**Request:** In the listing below, find the line with "R = math.radians", then repeat exactly every line from the top through that one.

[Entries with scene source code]
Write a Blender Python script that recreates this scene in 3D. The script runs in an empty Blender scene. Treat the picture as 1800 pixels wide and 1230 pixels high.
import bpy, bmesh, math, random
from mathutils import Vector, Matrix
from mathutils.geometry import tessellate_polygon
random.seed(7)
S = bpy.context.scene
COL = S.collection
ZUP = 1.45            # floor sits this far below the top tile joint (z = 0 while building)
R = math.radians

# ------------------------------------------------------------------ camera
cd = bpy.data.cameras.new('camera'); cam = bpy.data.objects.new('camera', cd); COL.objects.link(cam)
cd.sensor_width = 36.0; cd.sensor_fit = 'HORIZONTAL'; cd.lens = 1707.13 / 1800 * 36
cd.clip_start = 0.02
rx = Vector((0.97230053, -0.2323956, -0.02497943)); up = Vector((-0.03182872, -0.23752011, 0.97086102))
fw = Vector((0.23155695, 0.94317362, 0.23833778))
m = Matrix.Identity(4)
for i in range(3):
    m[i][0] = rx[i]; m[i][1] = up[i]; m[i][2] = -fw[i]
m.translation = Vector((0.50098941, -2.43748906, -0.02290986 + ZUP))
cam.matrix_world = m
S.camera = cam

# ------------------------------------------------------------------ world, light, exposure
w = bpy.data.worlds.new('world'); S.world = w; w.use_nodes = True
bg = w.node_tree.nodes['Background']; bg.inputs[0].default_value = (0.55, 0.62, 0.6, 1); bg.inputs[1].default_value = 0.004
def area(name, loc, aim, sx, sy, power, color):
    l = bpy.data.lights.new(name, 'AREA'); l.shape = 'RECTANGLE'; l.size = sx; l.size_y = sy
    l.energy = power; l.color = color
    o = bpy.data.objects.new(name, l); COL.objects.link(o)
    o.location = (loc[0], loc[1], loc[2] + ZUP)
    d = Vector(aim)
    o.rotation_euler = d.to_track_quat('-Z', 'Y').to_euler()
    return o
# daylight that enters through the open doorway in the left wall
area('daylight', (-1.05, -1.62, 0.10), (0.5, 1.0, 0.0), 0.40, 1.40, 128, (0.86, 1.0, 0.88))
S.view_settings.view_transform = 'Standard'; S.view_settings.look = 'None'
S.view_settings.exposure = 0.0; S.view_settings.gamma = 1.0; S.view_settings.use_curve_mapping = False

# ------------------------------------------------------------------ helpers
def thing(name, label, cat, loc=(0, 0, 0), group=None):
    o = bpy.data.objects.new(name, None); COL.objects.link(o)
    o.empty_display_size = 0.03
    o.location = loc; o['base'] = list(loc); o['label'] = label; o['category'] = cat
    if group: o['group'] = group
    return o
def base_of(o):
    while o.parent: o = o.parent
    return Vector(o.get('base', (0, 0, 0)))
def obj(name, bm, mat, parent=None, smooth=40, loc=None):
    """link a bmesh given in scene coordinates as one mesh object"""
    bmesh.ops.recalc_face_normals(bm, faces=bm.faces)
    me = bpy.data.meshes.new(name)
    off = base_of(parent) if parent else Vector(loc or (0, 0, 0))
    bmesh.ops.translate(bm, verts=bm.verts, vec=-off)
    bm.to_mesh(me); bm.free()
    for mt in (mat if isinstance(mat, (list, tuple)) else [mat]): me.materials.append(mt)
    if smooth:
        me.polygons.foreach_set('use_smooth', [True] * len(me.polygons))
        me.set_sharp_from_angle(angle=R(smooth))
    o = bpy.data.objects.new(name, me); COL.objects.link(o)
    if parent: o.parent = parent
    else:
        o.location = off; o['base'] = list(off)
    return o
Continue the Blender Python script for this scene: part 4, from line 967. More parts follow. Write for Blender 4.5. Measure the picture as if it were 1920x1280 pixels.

**Response below:**
Write a Blender Python script that recreates this scene in 3D. The script runs in an empty Blender scene. Treat the picture as 1800 pixels wide and 1230 pixels high.
import bpy, bmesh, math, random
from mathutils import Vector, Matrix
from mathutils.geometry import tessellate_polygon
random.seed(7)
S = bpy.context.scene
COL = S.collection
ZUP = 1.45            # floor sits this far below the top tile joint (z = 0 while building)
R = math.radians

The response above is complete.